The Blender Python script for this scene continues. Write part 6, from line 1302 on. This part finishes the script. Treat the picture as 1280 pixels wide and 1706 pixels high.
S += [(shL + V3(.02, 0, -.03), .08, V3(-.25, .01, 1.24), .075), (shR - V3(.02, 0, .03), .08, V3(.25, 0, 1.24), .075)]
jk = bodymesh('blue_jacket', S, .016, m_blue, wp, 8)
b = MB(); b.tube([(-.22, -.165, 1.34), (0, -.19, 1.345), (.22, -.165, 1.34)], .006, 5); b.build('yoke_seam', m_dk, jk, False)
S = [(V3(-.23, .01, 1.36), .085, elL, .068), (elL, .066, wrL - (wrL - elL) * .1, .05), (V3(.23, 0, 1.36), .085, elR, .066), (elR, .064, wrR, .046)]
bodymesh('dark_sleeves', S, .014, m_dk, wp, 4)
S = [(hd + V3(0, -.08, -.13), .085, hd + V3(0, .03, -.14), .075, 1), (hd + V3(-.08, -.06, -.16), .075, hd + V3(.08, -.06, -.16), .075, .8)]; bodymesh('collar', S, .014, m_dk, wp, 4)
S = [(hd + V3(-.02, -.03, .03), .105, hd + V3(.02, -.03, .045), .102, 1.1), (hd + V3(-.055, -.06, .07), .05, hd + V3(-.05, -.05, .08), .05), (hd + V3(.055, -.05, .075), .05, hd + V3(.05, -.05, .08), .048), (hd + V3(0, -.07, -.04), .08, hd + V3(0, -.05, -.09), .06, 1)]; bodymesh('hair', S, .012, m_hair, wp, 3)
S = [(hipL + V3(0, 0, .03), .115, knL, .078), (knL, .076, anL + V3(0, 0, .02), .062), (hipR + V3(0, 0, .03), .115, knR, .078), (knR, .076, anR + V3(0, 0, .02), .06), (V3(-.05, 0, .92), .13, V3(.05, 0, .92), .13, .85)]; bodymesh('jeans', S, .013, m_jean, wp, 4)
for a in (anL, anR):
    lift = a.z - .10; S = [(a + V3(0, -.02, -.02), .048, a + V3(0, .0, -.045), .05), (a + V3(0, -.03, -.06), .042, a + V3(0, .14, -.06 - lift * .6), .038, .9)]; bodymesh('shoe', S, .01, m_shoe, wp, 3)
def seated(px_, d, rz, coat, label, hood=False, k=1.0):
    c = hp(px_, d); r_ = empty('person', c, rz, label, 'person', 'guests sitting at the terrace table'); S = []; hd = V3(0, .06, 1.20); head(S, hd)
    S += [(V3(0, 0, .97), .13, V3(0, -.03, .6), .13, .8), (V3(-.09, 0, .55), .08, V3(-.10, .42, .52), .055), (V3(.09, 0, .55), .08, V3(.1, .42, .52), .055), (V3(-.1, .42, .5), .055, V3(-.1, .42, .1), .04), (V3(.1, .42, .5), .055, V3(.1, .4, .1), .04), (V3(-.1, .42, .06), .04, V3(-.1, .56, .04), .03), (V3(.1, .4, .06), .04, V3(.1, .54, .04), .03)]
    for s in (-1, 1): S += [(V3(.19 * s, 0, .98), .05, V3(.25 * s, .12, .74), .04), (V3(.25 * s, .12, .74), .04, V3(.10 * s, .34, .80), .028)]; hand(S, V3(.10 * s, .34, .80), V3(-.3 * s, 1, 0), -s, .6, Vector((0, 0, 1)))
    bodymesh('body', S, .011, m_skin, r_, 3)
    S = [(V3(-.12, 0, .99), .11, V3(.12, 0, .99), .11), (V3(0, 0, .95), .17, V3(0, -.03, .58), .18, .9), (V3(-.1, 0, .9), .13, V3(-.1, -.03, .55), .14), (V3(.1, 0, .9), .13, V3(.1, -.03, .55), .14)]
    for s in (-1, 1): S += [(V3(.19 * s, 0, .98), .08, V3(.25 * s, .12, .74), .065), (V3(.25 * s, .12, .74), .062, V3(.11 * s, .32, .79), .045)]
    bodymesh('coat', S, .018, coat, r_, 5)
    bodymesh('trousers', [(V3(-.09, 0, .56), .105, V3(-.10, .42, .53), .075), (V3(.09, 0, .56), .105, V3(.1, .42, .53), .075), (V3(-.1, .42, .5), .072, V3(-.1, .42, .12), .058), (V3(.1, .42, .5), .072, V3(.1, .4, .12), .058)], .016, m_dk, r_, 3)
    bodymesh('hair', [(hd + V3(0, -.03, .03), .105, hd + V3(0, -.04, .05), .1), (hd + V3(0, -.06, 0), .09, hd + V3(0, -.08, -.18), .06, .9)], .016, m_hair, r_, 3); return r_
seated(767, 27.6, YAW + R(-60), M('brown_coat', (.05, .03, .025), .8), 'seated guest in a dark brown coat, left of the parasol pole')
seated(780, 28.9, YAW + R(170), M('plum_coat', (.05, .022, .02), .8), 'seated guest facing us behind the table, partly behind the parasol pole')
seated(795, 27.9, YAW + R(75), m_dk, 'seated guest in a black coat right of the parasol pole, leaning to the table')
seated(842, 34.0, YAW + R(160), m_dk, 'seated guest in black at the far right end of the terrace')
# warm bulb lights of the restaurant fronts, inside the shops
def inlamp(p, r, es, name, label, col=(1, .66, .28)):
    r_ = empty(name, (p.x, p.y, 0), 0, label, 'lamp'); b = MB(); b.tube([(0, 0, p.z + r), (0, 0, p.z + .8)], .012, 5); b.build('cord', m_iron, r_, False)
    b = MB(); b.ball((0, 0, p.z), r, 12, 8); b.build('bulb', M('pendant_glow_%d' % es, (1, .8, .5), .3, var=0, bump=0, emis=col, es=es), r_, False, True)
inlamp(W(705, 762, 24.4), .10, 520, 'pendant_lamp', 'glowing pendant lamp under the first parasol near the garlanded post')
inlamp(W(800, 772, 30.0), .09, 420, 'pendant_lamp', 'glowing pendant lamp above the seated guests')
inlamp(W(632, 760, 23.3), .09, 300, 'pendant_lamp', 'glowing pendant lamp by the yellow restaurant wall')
══════════
→ **Exercise objective**
Extract the complete listing above, reproducing each line exactly.

→ **The output**
The Blender Python script for this scene continues. Write part 6, from line 1302 on. This part finishes the script. Treat the picture as 1280 pixels wide and 1706 pixels high.
S += [(shL + V3(.02, 0, -.03), .08, V3(-.25, .01, 1.24), .075), (shR - V3(.02, 0, .03), .08, V3(.25, 0, 1.24), .075)]
jk = bodymesh('blue_jacket', S, .016, m_blue, wp, 8)
b = MB(); b.tube([(-.22, -.165, 1.34), (0, -.19, 1.345), (.22, -.165, 1.34)], .006, 5); b.build('yoke_seam', m_dk, jk, False)
S = [(V3(-.23, .01, 1.36), .085, elL, .068), (elL, .066, wrL - (wrL - elL) * .1, .05), (V3(.23, 0, 1.36), .085, elR, .066), (elR, .064, wrR, .046)]
bodymesh('dark_sleeves', S, .014, m_dk, wp, 4)
S = [(hd + V3(0, -.08, -.13), .085, hd + V3(0, .03, -.14), .075, 1), (hd + V3(-.08, -.06, -.16), .075, hd + V3(.08, -.06, -.16), .075, .8)]; bodymesh('collar', S, .014, m_dk, wp, 4)
S = [(hd + V3(-.02, -.03, .03), .105, hd + V3(.02, -.03, .045), .102, 1.1), (hd + V3(-.055, -.06, .07), .05, hd + V3(-.05, -.05, .08), .05), (hd + V3(.055, -.05, .075), .05, hd + V3(.05, -.05, .08), .048), (hd + V3(0, -.07, -.04), .08, hd + V3(0, -.05, -.09), .06, 1)]; bodymesh('hair', S, .012, m_hair, wp, 3)
S = [(hipL + V3(0, 0, .03), .115, knL, .078), (knL, .076, anL + V3(0, 0, .02), .062), (hipR + V3(0, 0, .03), .115, knR, .078), (knR, .076, anR + V3(0, 0, .02), .06), (V3(-.05, 0, .92), .13, V3(.05, 0, .92), .13, .85)]; bodymesh('jeans', S, .013, m_jean, wp, 4)
for a in (anL, anR):
    lift = a.z - .10; S = [(a + V3(0, -.02, -.02), .048, a + V3(0, .0, -.045), .05), (a + V3(0, -.03, -.06), .042, a + V3(0, .14, -.06 - lift * .6), .038, .9)]; bodymesh('shoe', S, .01, m_shoe, wp, 3)
def seated(px_, d, rz, coat, label, hood=False, k=1.0):
    c = hp(px_, d); r_ = empty('person', c, rz, label, 'person', 'guests sitting at the terrace table'); S = []; hd = V3(0, .06, 1.20); head(S, hd)
    S += [(V3(0, 0, .97), .13, V3(0, -.03, .6), .13, .8), (V3(-.09, 0, .55), .08, V3(-.10, .42, .52), .055), (V3(.09, 0, .55), .08, V3(.1, .42, .52), .055), (V3(-.1, .42, .5), .055, V3(-.1, .42, .1), .04), (V3(.1, .42, .5), .055, V3(.1, .4, .1), .04), (V3(-.1, .42, .06), .04, V3(-.1, .56, .04), .03), (V3(.1, .4, .06), .04, V3(.1, .54, .04), .03)]
    for s in (-1, 1): S += [(V3(.19 * s, 0, .98), .05, V3(.25 * s, .12, .74), .04), (V3(.25 * s, .12, .74), .04, V3(.10 * s, .34, .80), .028)]; hand(S, V3(.10 * s, .34, .80), V3(-.3 * s, 1, 0), -s, .6, Vector((0, 0, 1)))
    bodymesh('body', S, .011, m_skin, r_, 3)
    S = [(V3(-.12, 0, .99), .11, V3(.12, 0, .99), .11), (V3(0, 0, .95), .17, V3(0, -.03, .58), .18, .9), (V3(-.1, 0, .9), .13, V3(-.1, -.03, .55), .14), (V3(.1, 0, .9), .13, V3(.1, -.03, .55), .14)]
    for s in (-1, 1): S += [(V3(.19 * s, 0, .98), .08, V3(.25 * s, .12, .74), .065), (V3(.25 * s, .12, .74), .062, V3(.11 * s, .32, .79), .045)]
    bodymesh('coat', S, .018, coat, r_, 5)
    bodymesh('trousers', [(V3(-.09, 0, .56), .105, V3(-.10, .42, .53), .075), (V3(.09, 0, .56), .105, V3(.1, .42, .53), .075), (V3(-.1, .42, .5), .072, V3(-.1, .42, .12), .058), (V3(.1, .42, .5), .072, V3(.1, .4, .12), .058)], .016, m_dk, r_, 3)
    bodymesh('hair', [(hd + V3(0, -.03, .03), .105, hd + V3(0, -.04, .05), .1), (hd + V3(0, -.06, 0), .09, hd + V3(0, -.08, -.18), .06, .9)], .016, m_hair, r_, 3); return r_
seated(767, 27.6, YAW + R(-60), M('brown_coat', (.05, .03, .025), .8), 'seated guest in a dark brown coat, left of the parasol pole')
seated(780, 28.9, YAW + R(170), M('plum_coat', (.05, .022, .02), .8), 'seated guest facing us behind the table, partly behind the parasol pole')
seated(795, 27.9, YAW + R(75), m_dk, 'seated guest in a black coat right of the parasol pole, leaning to the table')
seated(842, 34.0, YAW + R(160), m_dk, 'seated guest in black at the far right end of the terrace')
# warm bulb lights of the restaurant fronts, inside the shops
def inlamp(p, r, es, name, label, col=(1, .66, .28)):
    r_ = empty(name, (p.x, p.y, 0), 0, label, 'lamp'); b = MB(); b.tube([(0, 0, p.z + r), (0, 0, p.z + .8)], .012, 5); b.build('cord', m_iron, r_, False)
    b = MB(); b.ball((0, 0, p.z), r, 12, 8); b.build('bulb', M('pendant_glow_%d' % es, (1, .8, .5), .3, var=0, bump=0, emis=col, es=es), r_, False, True)
inlamp(W(705, 762, 24.4), .10, 520, 'pendant_lamp', 'glowing pendant lamp under the first parasol near the garlanded post')
inlamp(W(800, 772, 30.0), .09, 420, 'pendant_lamp', 'glowing pendant lamp above the seated guests')
inlamp(W(632, 760, 23.3), .09, 300, 'pendant_lamp', 'glowing pendant lamp by the yellow restaurant wall')